:: DATASET RECORDS ::
--- start ---
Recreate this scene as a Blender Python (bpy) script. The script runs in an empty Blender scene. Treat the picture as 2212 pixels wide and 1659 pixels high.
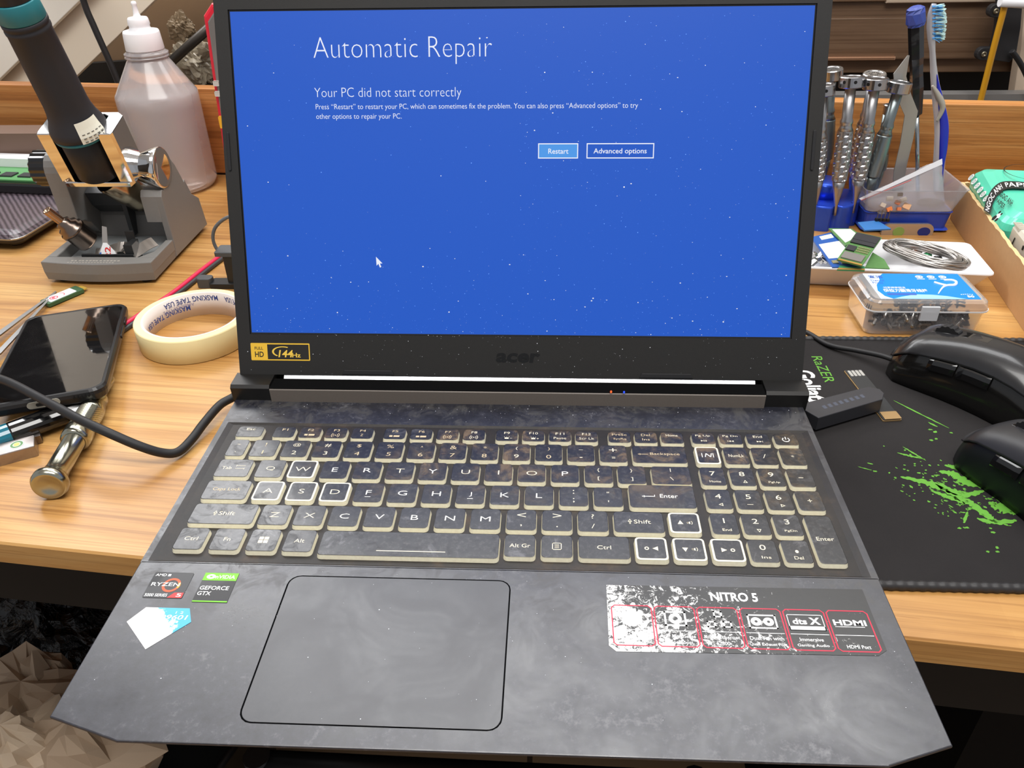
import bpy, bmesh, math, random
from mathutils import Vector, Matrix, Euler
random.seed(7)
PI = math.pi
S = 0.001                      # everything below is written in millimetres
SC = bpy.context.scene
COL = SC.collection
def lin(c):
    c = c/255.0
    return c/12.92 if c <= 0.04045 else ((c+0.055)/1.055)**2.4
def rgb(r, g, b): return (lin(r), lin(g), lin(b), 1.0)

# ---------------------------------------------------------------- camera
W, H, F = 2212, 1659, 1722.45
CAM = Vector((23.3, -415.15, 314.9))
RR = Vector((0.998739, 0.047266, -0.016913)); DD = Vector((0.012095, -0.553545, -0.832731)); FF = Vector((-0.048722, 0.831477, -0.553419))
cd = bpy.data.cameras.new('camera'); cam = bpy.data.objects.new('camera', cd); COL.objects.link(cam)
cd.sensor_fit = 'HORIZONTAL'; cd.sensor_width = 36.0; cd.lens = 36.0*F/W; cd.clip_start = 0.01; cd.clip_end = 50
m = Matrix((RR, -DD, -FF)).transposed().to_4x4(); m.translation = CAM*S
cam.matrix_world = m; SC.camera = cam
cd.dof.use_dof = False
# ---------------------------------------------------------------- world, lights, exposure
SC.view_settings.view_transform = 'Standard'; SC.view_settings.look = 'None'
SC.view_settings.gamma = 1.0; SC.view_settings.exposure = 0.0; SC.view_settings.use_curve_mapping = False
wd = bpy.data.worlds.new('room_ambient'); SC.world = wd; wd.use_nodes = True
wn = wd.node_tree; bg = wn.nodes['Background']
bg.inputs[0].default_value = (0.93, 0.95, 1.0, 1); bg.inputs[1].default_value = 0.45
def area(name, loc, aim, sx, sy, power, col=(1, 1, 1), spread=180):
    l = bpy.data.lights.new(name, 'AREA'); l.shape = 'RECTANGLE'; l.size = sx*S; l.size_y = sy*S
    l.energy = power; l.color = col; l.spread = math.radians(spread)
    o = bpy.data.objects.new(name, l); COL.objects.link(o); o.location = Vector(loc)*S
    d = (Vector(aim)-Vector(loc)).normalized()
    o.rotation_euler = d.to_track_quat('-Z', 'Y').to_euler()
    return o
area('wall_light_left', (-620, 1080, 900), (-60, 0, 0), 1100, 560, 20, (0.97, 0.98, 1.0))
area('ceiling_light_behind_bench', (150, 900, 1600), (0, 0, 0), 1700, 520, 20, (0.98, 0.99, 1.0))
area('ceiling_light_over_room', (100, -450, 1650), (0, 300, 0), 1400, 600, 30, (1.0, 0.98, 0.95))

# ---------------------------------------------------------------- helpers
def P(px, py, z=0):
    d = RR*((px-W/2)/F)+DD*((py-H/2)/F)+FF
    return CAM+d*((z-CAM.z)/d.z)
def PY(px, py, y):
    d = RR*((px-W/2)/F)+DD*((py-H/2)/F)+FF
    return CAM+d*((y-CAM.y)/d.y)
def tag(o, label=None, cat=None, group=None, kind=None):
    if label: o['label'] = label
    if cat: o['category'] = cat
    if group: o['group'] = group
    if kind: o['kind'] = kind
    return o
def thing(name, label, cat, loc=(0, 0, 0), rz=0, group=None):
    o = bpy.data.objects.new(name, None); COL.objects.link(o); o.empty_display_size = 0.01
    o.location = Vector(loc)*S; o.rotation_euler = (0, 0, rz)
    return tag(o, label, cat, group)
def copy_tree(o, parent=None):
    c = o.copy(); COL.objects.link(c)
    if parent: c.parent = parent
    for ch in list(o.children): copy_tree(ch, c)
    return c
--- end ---
--- start ---
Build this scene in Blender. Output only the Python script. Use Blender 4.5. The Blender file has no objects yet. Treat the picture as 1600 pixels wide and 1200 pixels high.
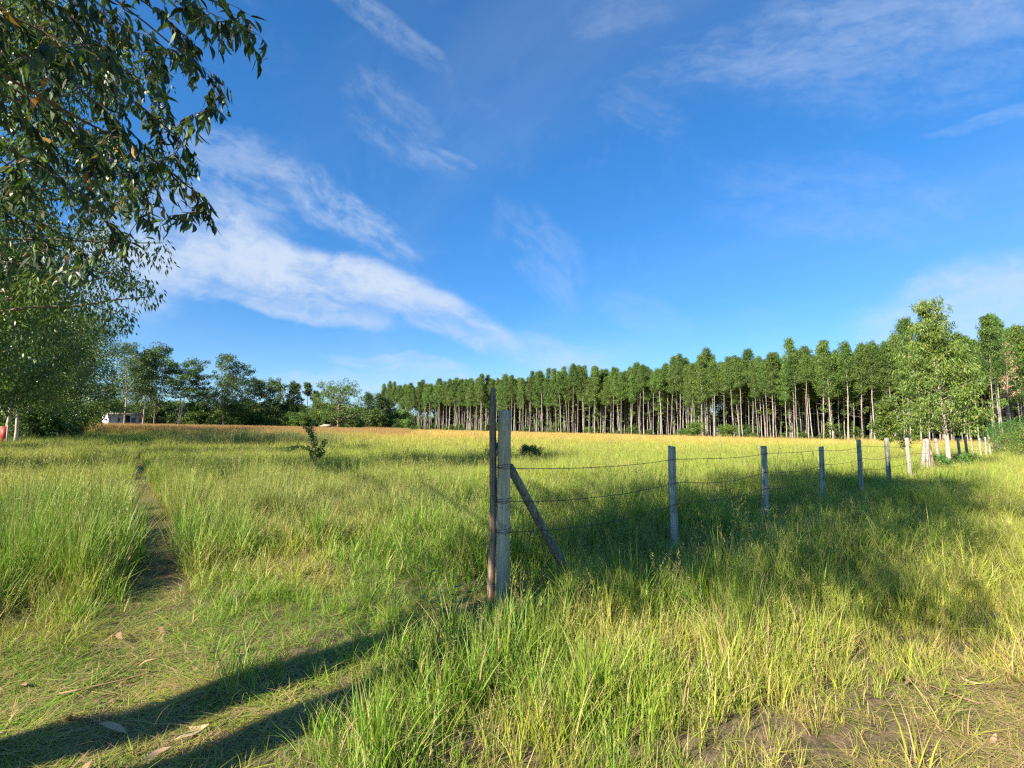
--- end ---
:: WORK TO BE COMPLETED ::
Among the entries above, take the lines from the one with "Recreate this scene" through the one with "def rgb(r, g, b): return" and retype them exactly, leaving out the pictures.

:: THE ANSWER ::
Recreate this scene as a Blender Python (bpy) script. The script runs in an empty Blender scene. Treat the picture as 2212 pixels wide and 1659 pixels high.
import bpy, bmesh, math, random
from mathutils import Vector, Matrix, Euler
random.seed(7)
PI = math.pi
S = 0.001                      # everything below is written in millimetres
SC = bpy.context.scene
COL = SC.collection
def lin(c):
    c = c/255.0
    return c/12.92 if c <= 0.04045 else ((c+0.055)/1.055)**2.4
def rgb(r, g, b): return (lin(r), lin(g), lin(b), 1.0)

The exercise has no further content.